Professor Bruce Cordell and a group of contributors maintain a web site called 21st Century Waves which is dedicated to tracking current trends in light of the past couple of centuries and make some interesting predictions about the next 10-20 years.
The authors explain their analysis as follows.
Long-term patterns in the economy, technology, and exploration over the last 200 years appear to have predictive power for the 21st Century. In particular, a roughly 56-year cycle was identified, where macro-engineering projects (e.g., Panama Canal), significant human explorations (e.g., Lewis and Clark), and major military conflicts (e.g., Civil War) tended to cluster together, near economic booms. The bottom-line forecast is that the decade from 2015 to 2025 will be the analog of the 1960s, bringing a global focus on achievement in space exploration and a Camelot-like zeitgeist.
The social/psychological force behind this pattern is explained this way.

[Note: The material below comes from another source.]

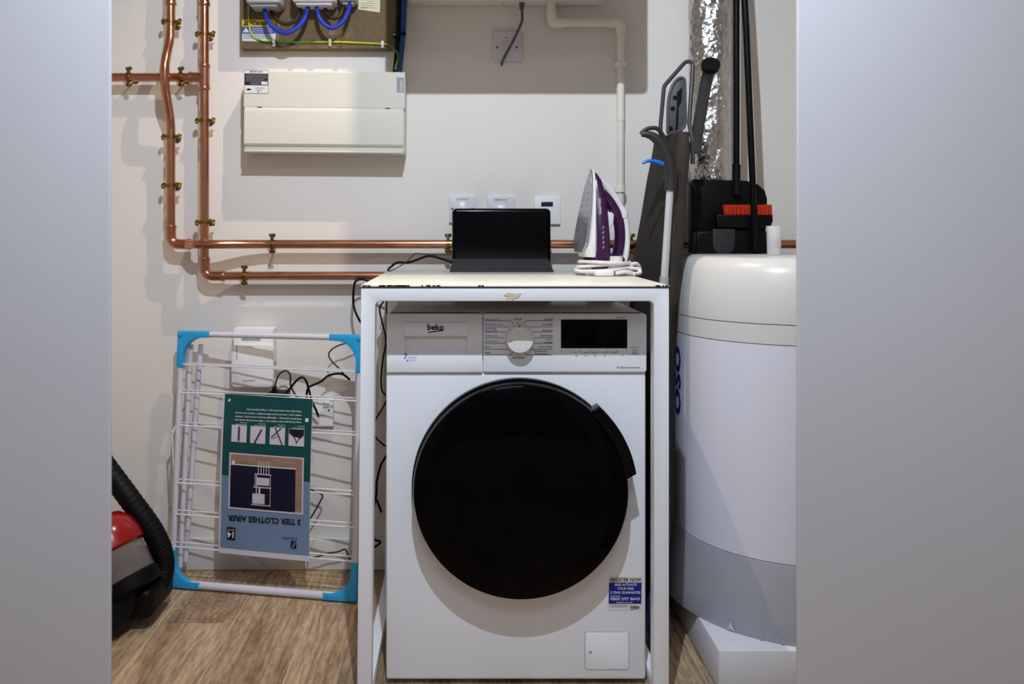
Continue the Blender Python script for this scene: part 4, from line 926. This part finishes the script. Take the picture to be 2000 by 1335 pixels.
b = NB(); lathe(b, [(TR-.004, zs2), (TR, zs2+.0015), (TR, zs1-.0012), (TR-.004, zs1)], 96, TM); obj('collar_band', b, M['tank_lid'], tk)
b = NB(); lathe(b, [(TR-.0035, zs3), (TR-.001, zs3+.0015), (TR-.001, zs2-.0012), (TR-.004, zs2)], 96, TM); tb_ = obj('body', b, M['tank_body'], tk)
b = NB(); lathe(b, [(TR+.032, PH+.0005), (TR+.033, PH+.004), (TR+.022, PH+.05), (TR+.008, zs3-.03), (TR, zs3-.0015), (TR-.004, zs3)], 96, TM); fm = obj('base_band', b, M['tank_film'], tk, label='grey film-wrapped base')
b = NB(); lathe(b, [(TR-.005, zs3-.003), (TR-.005, zs2+.003), (TR-.005, zs1+.003)], 64, TM, cap=False); obj('seam_core', b, M['charcoal'], tk)
def band_r(z): return TR+.033*(1-(z-PH)/(zs3-PH))
def film_flap(px, py, pts):
    b_ = NB(); c = W(px, py, 1.95)
    th = math.atan2(c.y-TCy, c.x-TCx)
    vs = []
    for da, z, o_ in pts:
        rr_ = band_r(z)+o_; vs.append((TCx+math.cos(th+da)*rr_, TCy+math.sin(th+da)*rr_, z))
    prism(b_, vs, (-.001, -.0012, 0)); return b_
for th0, sc_ in ((-1.64, .7), (-2.33, .55), (-1.95, .3), (-2.1, .22)):
    vs = []
    for da, z, o_ in ((-.06, PH+.003, .002), (-.035, PH+.018, .004), (-.02, PH+.016, .007), (0, PH+.042, .006), (.03, PH+.022, .004), (.07, PH+.003, .002)):
        z = PH+.003+(z-PH-.003)*sc_; rr_ = band_r(z)+o_; vs.append((TCx+math.cos(th0+da*sc_)*rr_, TCy+math.sin(th0+da*sc_)*rr_, z))
    b = NB(); prism(b, vs, (0, -.001, 0)); obj('torn_film', b, M['film_torn'], fm, smooth=0, label='torn edge of protective film')
# vertical OSO lettering wrapped round the body
th0 = math.atan2(2.10-TCy, -.26)
lz0 = pz(817, 2.15); b = NB()
def wrap(p):
    th = -3.07+(p.x)/TR
    return V((TCx+math.cos(th)*(TR+.0006), TCy+math.sin(th)*(TR+.0006), p.z))
text(b, 'OSO', (0, 0, lz0), .058, 'L', ex=(0, 0, 1), ey=(-1, 0, 0), wmax=pz(679, 2.15)-lz0, bold=.03, warp=wrap); obj('lettering', b, M['sticker_blue'], tb_, smooth=0, label='dark vertical lettering')
# clear measuring cup
cxp = W(1511.5, 500, 2.17); cb = Matrix.Translation((cxp.x, 2.17, ztop+.0012))
b = NB(); lathe(b, [(0, 0), (.0165, 0), (.0175, .003), (.0195, .073), (.0208, .076), (.0208, .0772), (.0185, .0772), (.0165, .004), (0, .003)], 32, cb, cap=False); tag(obj('measuring_cup', b, M['clear'], base=(cxp.x, 2.17, ztop)), 'small clear plastic measuring cup on top of the cylinder', 'cup')

# ------------------------------------------------------------------ foil duct
DY = 2.488; dxc = pxat(1386.5, DY); DR = .064
b = NB(); seg, nz = 56, 150; rings = []
for j in range(nz+1):
    z = 1.036+(2.3-1.036)*j/nz; r_ = []
    for k in range(seg):
        a = 2*PI*k/seg; p = V((math.cos(a)*3, math.sin(a)*3, z*18))
        d_ = .004*noise.noise(p)+.0025*abs(noise.noise(p*2.3))+.0012*noise.noise(p*5.)
        if abs(((a+1.25) % (2*PI))) < .12: d_ += .002
        rr_ = DR-.003+d_; r_.append(b.verts.new((dxc+rr_*math.cos(a), DY+rr_*math.sin(a)*.98, z)))
    rings.append(r_)
for A_, C_ in zip(rings, rings[1:]):
    for k in range(seg): b.faces.new((A_[k], A_[(k+1) % seg], C_[(k+1) % seg], C_[k]))
b.faces.new(rings[0][::-1]); b.faces.new(rings[-1])
tag(obj('foil_duct', b, M['foil'], base=(dxc, DY, 1.036), smooth=70), 'crinkled silver foil-wrapped duct rising in the right corner', 'duct')

# ------------------------------------------------------------------ long-handled dustpan and broom on the cylinder
QY = 2.36
def qx(p, Y=QY): return pxat(p, Y)
dp = thing('dustpan', 'black long-handled dustpan standing on top of the cylinder', 'dustpan', (qx(1420), QY, ztop))
zq = lambda py, Y=QY: pz(py, Y)
out = [(1349, 502), (1350, 356), (1356, 349.5), (1458, 352.5), (1480, 359), (1494, 371), (1499, 388), (1497, 440), (1489, 502)]
b = NB(); prism(b, [V((qx(x), QY, max(ztop+.001, zq(y)))) for x, y in out], (0, .03, 0), .003, 2); obj('pan', b, M['black_plastic'], dp)
b = NB(); prism(b, [V((qx(x), QY-.05, max(ztop+.001, zq(y)))) for x, y in ((1349, 503), (1352, 452), (1390, 449), (1440, 449), (1489, 452), (1489, 503))], (0, .052, 0), .006, 3); obj('hood', b, M['black_plastic'], dp)
fy_ = QY-.051; pts = [(1392, 447), (1435, 447), (1435, 478), (1431, 490), (1421, 497), (1405, 497), (1396, 490), (1392, 478)]
b = NB(); prism(b, [V((pxat(x, fy_), fy_-.002, pz(y, fy_))) for x, y in pts], (0, .004, 0), .001, 2); obj('tongue', b, M['charcoal'], dp)
b = NB(); tube(b, [V((qx(1436.5), QY-.008, zq(375))), V((qx(1436.5), QY-.008, 1.98))], .0094, 14); obj('handle', b, M['black_plastic'], dp)
b = NB(); tube(b, [V((qx(1436.5), QY-.008, zq(380))), V((qx(1436.5), QY-.008, zq(324)))], .0118, 14); lathe(b, [(.0122, 0), (.0122, .006)], 14, Matrix.Translation((qx(1436.5), QY-.008, zq(326)))); obj('handle_socket', b, M['black_rubber'], dp)
BYb = QY-.026
br = thing('broom', 'black long-handled broom with orange bristles clipped to the dustpan', 'broom', (qx(1470), BYb-.03, ztop))
hY = BYb-.036
b = NB(); tube(b, [V((pxat(1475, hY), hY, pz(490, hY))), V((pxat(1471, hY), hY, pz(380, hY))), V((pxat(1458.5, hY), hY+.004, pz(60, hY))), V((pxat(1449, hY), hY+.02, pz(-180, hY)))], .0092, 14); obj('handle', b, M['black_plastic'], br)
b = NB(); prism(b, [V((pxat(x, BYb), BYb-.026, pz(y, BYb))) for x, y in ((1394, 419), (1503, 419.5), (1503.5, 432), (1500, 441), (1488, 446), (1395, 444))], (0, .024, 0), .004, 3); obj('head', b, M['black_plastic'], br)
b = NB()
for i in range(24):
    x0 = 1414+(i//2)*7.7+(i % 2)*2.6
    for j in range(3):
        yy = BYb-.022+j*.008
        p0 = V((pxat(x0+rnd.random()*1, BYb), yy, pz(420, BYb))); p1 = V((pxat(x0-2.2+rnd.random()*.8, BYb), yy-.001, pz(399.5+rnd.random()*1.2, BYb)))
        tube(b, [p0, p1], .0026, 5, rf=lambda t: .0018+.001*t)
o = obj('bristles', b, M['orange'], br, label='orange bristles'); o['kind'] = 'stuff'

# ------------------------------------------------------------------ ironing board leaning between table and cylinder
ib = thing('ironing_board', 'dark brown covered ironing board standing folded between table and cylinder', 'ironing board', (.53, 2.3, 0))
near = [(.527, 2.155, .03), (.531, 2.15, .5), (.539, 2.147, .80), (.562, 2.147, .95), (.583, 2.147, 1.20), (.590, 2.155, 1.315)]
far = [(.500, 2.47, .03), (.503, 2.48, .5), (.508, 2.48, .8), (.516, 2.475, .95), (.556, 2.455, 1.20), (.578, 2.44, 1.335)]
nI = 18
def li(a, t):
    q = t*(len(a)-1); i = min(int(q), len(a)-2); f_ = q-i; return V(a[i]).lerp(V(a[i+1]), f_)
b = NB(); grid = []
for i in range(nI+1):
    t = i/nI; A_, C_ = li(near, t), li(far, t); nrm = (C_-A_).cross(V((0, 0, 1))).normalized()
    if nrm.x > 0: nrm = -nrm
    row = []
    for k in range(16):
        a = 2*PI*k/16; cc_, ss_ = math.cos(a), math.sin(a); q = (abs(cc_)**5+abs(ss_)**5)**(-.2)
        row.append(b.verts.new((A_+C_)/2+(C_-A_)/2*cc_*q+nrm*.013*ss_*q*(1+.12*math.sin(i*1.7+k))))
    grid.append(row)
for A_, C_ in zip(grid, grid[1:]):
    for k in range(16): b.faces.new((A_[k], A_[(k+1) % 16], C_[(k+1) % 16], C_[k]))
b.faces.new(grid[0][::-1]); b.faces.new(grid[-1]); obj('padded_board', b, M['board_cover'], ib, smooth=50)
b = NB(); tube(b, smooth_path([V(p)+V((-.008, -.001, 0)) for p in near], 6), .016, 12, rf=lambda t: .015+.002*math.sin(t*30)); obj('cover_hem', b, M['board_cover'], ib)
b = NB(); tube(b, fillet([W(1289.5, 300, 2.26), W(1290, 245, 2.26), W(1297, 168, 2.26), W(1340, 119, 2.24), W(1354, 122, 2.22), W(1346, 240, 2.20), W(1353, 275, 2.19), W(1353, 320, 2.19)], .025, 8), .0056, 12); obj('iron_rest', b, M['dark_metal'], ib, label='grey bent metal rest')
ry = 2.25
b = NB()
outl = [(1302, 262), (1304, 196), (1310, 172), (1319, 156), (1327, 150), (1334, 150), (1339, 156), (1341, 240), (1332, 256), (1318, 262)]
prism(b, [V((pxat(x, ry), ry, pz(y, ry))) for x, y in outl], (.004, .012, 0), .002, 2); tube(b, smooth_path([V((pxat(x, ry), ry-.001, pz(y, ry))) for x, y in ((1303.5, 258), (1305, 200), (1311, 173), (1320, 157), (1328, 152), (1334, 153), (1337, 160), (1338, 200), (1338, 240), (1331, 253), (1319, 259))], 5), .0042, 8); rp = obj('rest_plate', b, M['grey_plastic'], ib)
b = NB()
for px, py in ((1318.5, 191), (1314, 212), (1310, 251)): lathe(b, [(.0066, 0), (.0066, .001), (0, .0012)], 16, axis((pxat(px, ry), ry, pz(py, ry)), TO_CAM))
prism(b, [V((pxat(x, ry-.0008), ry-.0008, pz(y, ry))) for x, y in ((1322, 180), (1333, 170), (1331, 200), (1326, 208), (1324, 252), (1319, 258), (1322, 205))], (0, .001, 0)); obj('plate_hole', b, M['black_rubber'], rp)
b = NB(); tube(b, [W(1386, 130, 2.20), W(1378, 165, 2.235), W(1365, 240, 2.26), W(1356, 300, 2.27)], .0165, 14); obj('leg_tube', b, M['dark_metal'], ib)
b = NB(); lathe(b, [(.0135, .02), (.024, .012), (.0255, 0), (.0245, -.006), (0, -.008)], 12, axis(W(1388, 127, 2.19), (.1, .8, -.6))); obj('foot_cap', b, M['black_rubber'], ib)

# ------------------------------------------------------------------ spray mop
mo = thing('spray_mop', 'grey-handled spray mop with silver pole and blue trigger beside the table', 'mop', (.48, 2.10, 0))
m0, m1, m2 = V((.482, 2.08, .055)), W(1297, 549, 2.11), W(1309, 366, 2.12)
b = NB(); tube(b, [m0, m1, m2], .0094, 16); obj('pole', b, M['silver'], mo)
b = NB(); tube(b, [m1-(m2-m1).normalized()*.012, m1+(m2-m1).normalized()*.012], .0118, 16); obj('pole_collar', b, M['light_grey'], mo)
g = 2.12
b = NB(); tube(b, smooth_path([W(1253, 263, g), W(1262, 262, g), W(1276, 267, g), W(1290, 280, g), W(1302, 301, g), W(1309, 325, g), W(1311, 350, g), W(1309, 372, g)], 6), .012, 16, rf=lambda t: (.0062+.0105*min(1, t*1.8)*(1-.2*max(0, t-.7)/.3), .007+.008*min(1, t*1.8)), flat=(0, 0, 1)); gp = obj('grip', b, M['charcoal'], mo)
b = NB(); tube(b, smooth_path([W(1252, 262, g), W(1257, 255.5, g), W(1268, 250.5, g), W(1282, 250.5, g), W(1292, 260, g), W(1299, 274, g), W(1304, 292, g)], 6), .0055, 12); obj('grip_loop', b, M['charcoal'], gp)
b = NB(); lathe(b, [(.0032, 0), (.0032, .002)], 10, axis(W(1312, 296, g-.017), TO_CAM)); obj('screw', b, M['black_print'], gp)
b = NB(); tube(b, smooth_path([W(1305, 318, g), W(1296, 320, g), W(1284, 316, g), W(1270, 314, g), W(1262, 315, g), W(1255, 319, g)], 5), .005, 12, rf=lambda t: (.0072-.004*t, .007-.002*t), flat=(0, 0, 1)); obj('trigger', b, M['mop_blue'], mo, label='blue plastic trigger')
b = NB(); box(b, (.4865, 2.03, .012), (.495, 2.11, .125), .003, 2); hd = obj('head_plate', b, M['charcoal'], mo)
b = NB(); tb = bmesh.new(); bmesh.ops.create_grid(tb, x_segments=30, y_segments=16, size=.5)
for q in tb.verts:
    yv, zv = q.co.x, q.co.y
    q.co = V((.4825-.010*(1-(2*yv)**8)*(1-(2*zv)**6)-.002*noise.noise(V((yv*40, zv*30, 0))), 2.025+.086*(yv+.5), .004+.128*(zv+.5)))
merge(b, tb); box(b, (.483, 2.022, .003), (.487, 2.112, .134), .0015); obj('microfibre_pad', b, M['mop_pad'], mo, label='blue microfibre pad')
b = NB(); tube(b, [m0, V((.490, 2.08, .07))], .008, 10); obj('joint', b, M['charcoal'], mo)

This long-term approach to 21st Century space forecasting is based on the concept of a "Maslow Window", in which each successive economic boom (typically peaking every 56 years) does two things: 1) it fuels the societal affluence required to spur large-scale technology and engineering activities, and, more importantly, 2) it creates widespread ebullience by briefly elevating society to the highest levels in Maslow’s hierarchy. This ebullience creates the atmosphere of social well-being and confidence vital to undertake and support large, complex, risky, expensive, multi-year programs and explorations. The confluence of societal affluence and ebullience is seen only infrequently in modern times, when peaks in economic activity (following a 56 year cycle) triggered the four great explorations (Lewis and Clark, Dr. Livingstone in Africa, the Polar Expeditions, Apollo Moon) of the last 200 years.
I was in my childhood and early youth during the last "Maslow window", so the excitement and optimism of the early space age seemed normal to me and the following let down was really puzzling and disappointing. This may have shaped my personality and explain how, at least in some respects, I tend to be a stubborn optimist.
As you can see, this analysis does raise questions about events that occur outside of these 50-60 year patterns (e.g. WWII, the late 20th Century computer/information age boom) and how to deal with the downside of how these positive cycles end. What would a major 21st Century military conflict look like with more nations and other forces possessing Weapons of Mass Destruction (WMDs)? How would an expansion into space be sustained after a brief forward thrust? Can greater engagement of the commercial sector be the way to sustain our presence in the Solar System?
The 21st Century Waves site is frequently updated to document how current events such as the recent financial collapse and current economic doldrums and even the recent mid-term elections play into this analysis.
I've placed the site in my side bar in the space section (though it is difficult to easily categorize) so it will be interesting to see if and how these predictions play out over the next few years.